In the latest sign that the economic recovery may have lost whatever modest oomph it had, more small businesses say that they are planning to shrink their payrolls than say they want to expand them….While big companies are buoyed by record profits, many small businesses, which employ half of the country’s private sector workers, are still struggling to break even. And if the nation’s small companies plan to further delay hiring — or, worse, return to laying off workers, as they now hint they might — there is little hope that the nation’s 14 million idle workers will find gainful employment soon.

The six-week slump in the Dow (likely to be a seventh when Friday’s trading is done) indicates something equally worrisome. Since the middle of last year, the markets have been “pricing in” an economic recovery generally. If, instead, what we are seeing is that we are mired in the doldrums or at the outset of a substantial reversal, then the priced-in recovery will be priced out and the stock market will decine even more substantially.

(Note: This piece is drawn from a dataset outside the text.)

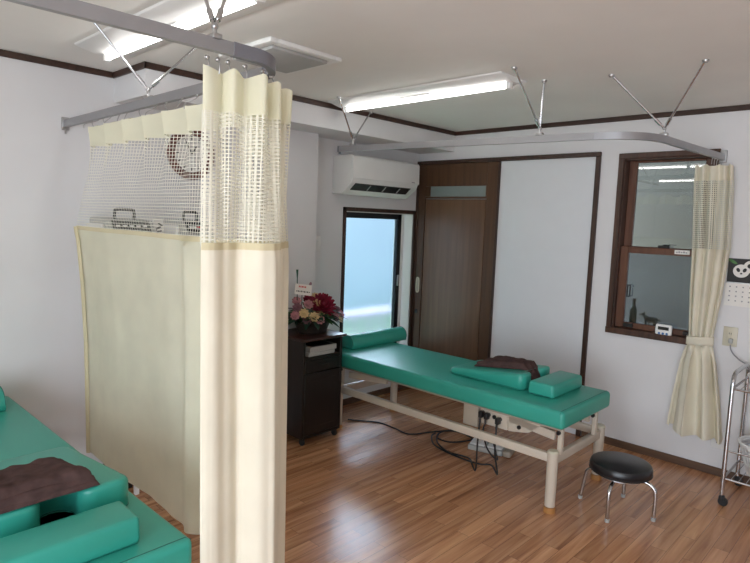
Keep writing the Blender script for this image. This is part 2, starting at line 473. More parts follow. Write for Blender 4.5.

So along with the decline in housing value we’ll have a decline in stock-market value. The economic woes, therefore, don’t just have a prolonged impact on the unemployed, though they are certainly in the worst and most awful position of everyone. They affect everyone. And the question for President Obama will be this: How on earth do you sell yourself for a second term when the people you need to vote for you outside your base feel poorer and (in many cases) actually are poorer than they were when you took office?